Il 2019 non è solo l'anno dei 500 anni dalla morte di Leonardo e dei 50 anni dalla strage di Piazza Fontana. E' anche l'anno del primo asilo nido, nato in Emilia Romagna grazie a un paio di consiglieri comunali, un democristiano sindacalista CISL, Tonino Rubbi e una comunista e sindacalista CGIL, Adriana Lodi, oggi 86 enne.
I due (Adriana Lodi è stata anche assessore) vanno in Danimarca per un convegno sugli anziani e decidono di proseguire a proprie spese per la Stoccolma, dove ammirarono gli asili svedesi, costruiti a misura di bambino.
Quindi cercarono di replicare il modello a Bologna, dando vita al primo asilo nido, con orari lunghi ma flessibili, con mobili disegnati da architetti che interagivano con esperti dell'infanzia, con corsi appositi per formare il personale.
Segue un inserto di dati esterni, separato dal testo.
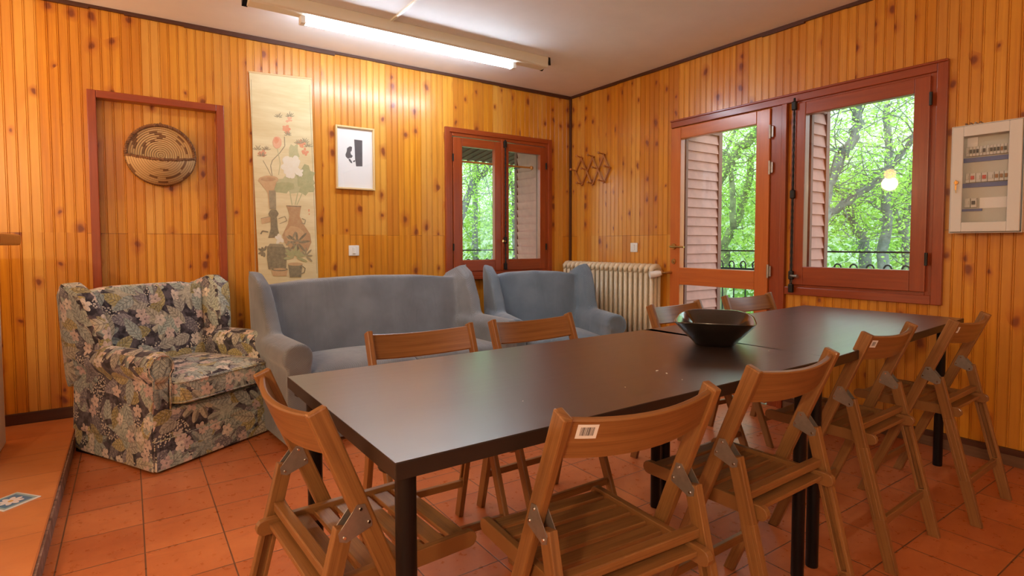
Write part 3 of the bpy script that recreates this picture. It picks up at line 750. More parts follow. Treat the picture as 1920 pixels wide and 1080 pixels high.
for (x, y, h, k) in [(11, 1.0, 8, 1), (13, 4.2, 9, 0), (12.5, -1.6, 8, 0), (9.5, 5.6, 7.5, 1), (8.5, 9.0, 8, 0), (5.0, 10.0, 8, 1), (2.5, 8.5, 7.5, 0), (6.6, 7.2, 6, 0), (16, 7.5, 10, 1), (17, 1.5, 10, 0), (1.0, 12, 9, 1), (7, 13.5, 9, 0)]:
    make_tree(x, y, h, OUT, (OUT.uniform(-.2, .2), OUT.uniform(-.2, .2)), .13, kinds[k][0], kinds[k][1], nleaf=5200, size=.045, spread=.5)
ub = MB(); pts = []
for _ in range(2600):
    x = OUT.uniform(1.8, 22); y = OUT.uniform(-3, 20)
    pts.append(Vector((x, y, ground_z(x, y)+OUT.uniform(.1, 1.3))))
leaf_cloud(ub, pts, 30000, .35, .10, OUT)
tag(ub.build('undergrowth', 'undergrowth_leaves', None, fix=False), 'dense bright green undergrowth covering the slope outside the windows', 'undergrowth', None, 'stuff')

# ------------------------------------------------------------ ceiling light
def strip_light(loc, rz, label, tube_mat):
  cl = thing('fluorescent_light', loc, label, 'ceiling light', rz)
  mb = MB(); mb.prism([(-1.06, .055, 0), (-1.06, -.055, 0), (-1.06, -.056, -.066), (-1.06, -.044, -.076), (-1.06, .040, -.076), (-1.06, .056, -.064)], (2.10, 0, 0)); mb.build('housing', 'cream_metal', cl, bevel=.003)
  for x0, x1 in ((-1.085, -1.055), (1.036, 1.060)):
      mb = MB(); mb.prism([(x0, .052, 0), (x0, -.052, 0), (x0, -.058, -.060), (x0, 0, -.050), (x0, .048, -.078)], (x1-x0, 0, 0)); mb.build('end_cap', 'black_metal', cl)
  mb = MB(); mb.tube([(-.745, .022, -.098), (.745, .022, -.098)], .021, 16); mb.build('lit_tube', tube_mat, cl, smooth=True)
  for x0 in (-.775, .745):
      mb = MB(); mb.box(x0, x0+.03, -.004, .048, -.120, -.070); mb.build('lamp_holder', 'white_plastic', cl, bevel=.004)
strip_light((-1.95, -.75, H), 0, 'long cream fluorescent ceiling light with one lit tube and black end caps', 'lit_tube')
strip_light((-3.3, -5.6, H), 0, 'second fluorescent ceiling light over the part of the room behind the viewer', 'dim_tube')
mb = MB(); mb.box(-2.186, -2.170, -3.2, -.80, H-.010, H); tag(mb.build('cable_conduit', 'cream_metal'), 'thin pale cable conduit running across the ceiling from the fluorescent light', 'conduit')
# warm globe lights in the part of the room the camera does not look at
def globe(x, y, z, r, power, label):
    g = thing('globe_lamp', (x, y, H), label, 'lamp')
    mb = MB(); mb.tube([(0, 0, 0), (0, 0, z+r-H)], .008, 8); mb.lathe([(.05, 0), (.05, -.02), (.01, -.03)], 20); mb.build('stem', 'brass', g, smooth=True)
    mb = MB(); n = 12; mb.lathe([(r*math.sin(PI*i/n), z-H-r*math.cos(PI*i/n)) for i in range(n+1)], 24); mb.build('glass_globe', 'warm_globe', g, smooth='all')
    ld = bpy.data.lights.new('globe_bulb', 'POINT'); ld.energy = power; ld.color = (1, .74, .46); ld.shadow_soft_size = r*1.3
    lo = bpy.data.objects.new('globe_bulb', ld); COL.objects.link(lo); lo.location = (x, y, z-r-.06)
globe(-5.05, -.80, 2.05, .07, 38, 'small warm globe lamp hanging beyond the fireplace')
globe(-5.3, -5.0, 2.1, .05, 85, 'small warm globe lamp hanging behind the viewer')

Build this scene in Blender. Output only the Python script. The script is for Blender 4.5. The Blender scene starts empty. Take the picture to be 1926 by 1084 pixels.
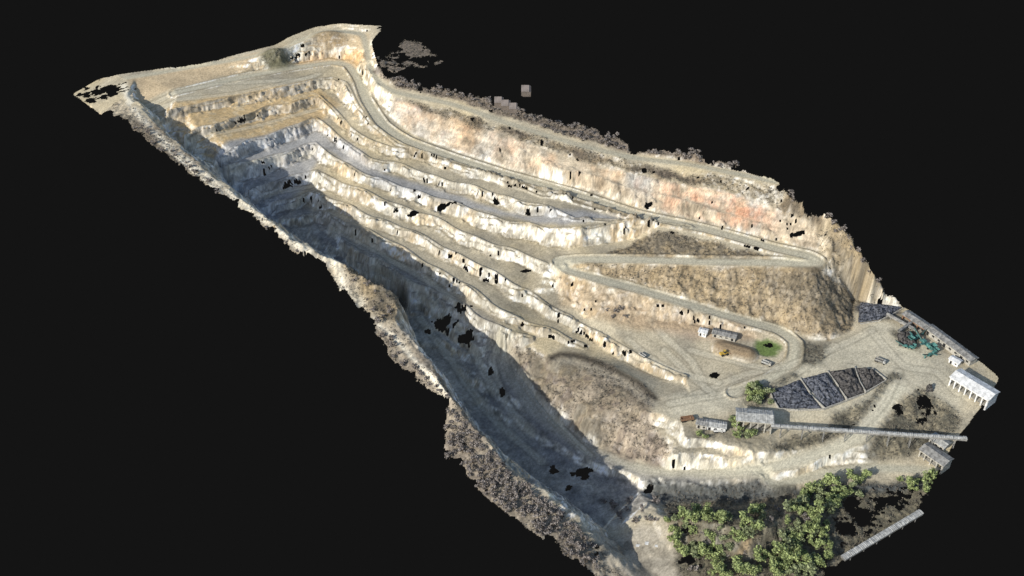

Dove hanno preso i soldi? penserete voi. Il comune di Bologna decise di rinviare a data da destinarsi la ristrutturazione di alcuni edifici di proprietà. Meglio dare ai bambini asili nuovi, adatti a un progetto educativo ben definito.
Due anni più tardi lo Stato vara una legge che istituisce gli "asili comunali con il concorso dello Stato". Un titolo che da solo spiega perchè solo in alcune parti d'Italia ci sono tanti asili e di qualità.
Adriana Lodi continuò le sue battaglie in Parlamento, rinfacciando a un ministro, che considerava non produttivo l'investimento in asili, gli acquisti di aerei da guerra.
Il ricordo del primo asilo nido italiano, innovativo per progetto educativo, architettura, arredamenti, e così via, suggerisce qualche piccola riflessione.
Il comune di Bologna ha saputo risolvere un problema, l'offerta di servizi alle famiglie, imparando da chi ne sapeva di più, gli svedesi.
Ha fatto delle scelte innovative, e ha saputo trovare i soldi rinunciando a qualcosa.
Non s'è infine preteso, con la Legge sugli asili, che fosse lo Stato a decidere di istituire gli asili. Doveva essere responsabilità degli enti locali, che meglio conoscono i bisogni delle persone.
Non basta una legge e soldi per risolvere i problemi. Serve un impegno quotidiano e magari non solo ordinario di chi crede di poterli risolvere, cambiando l'esistente.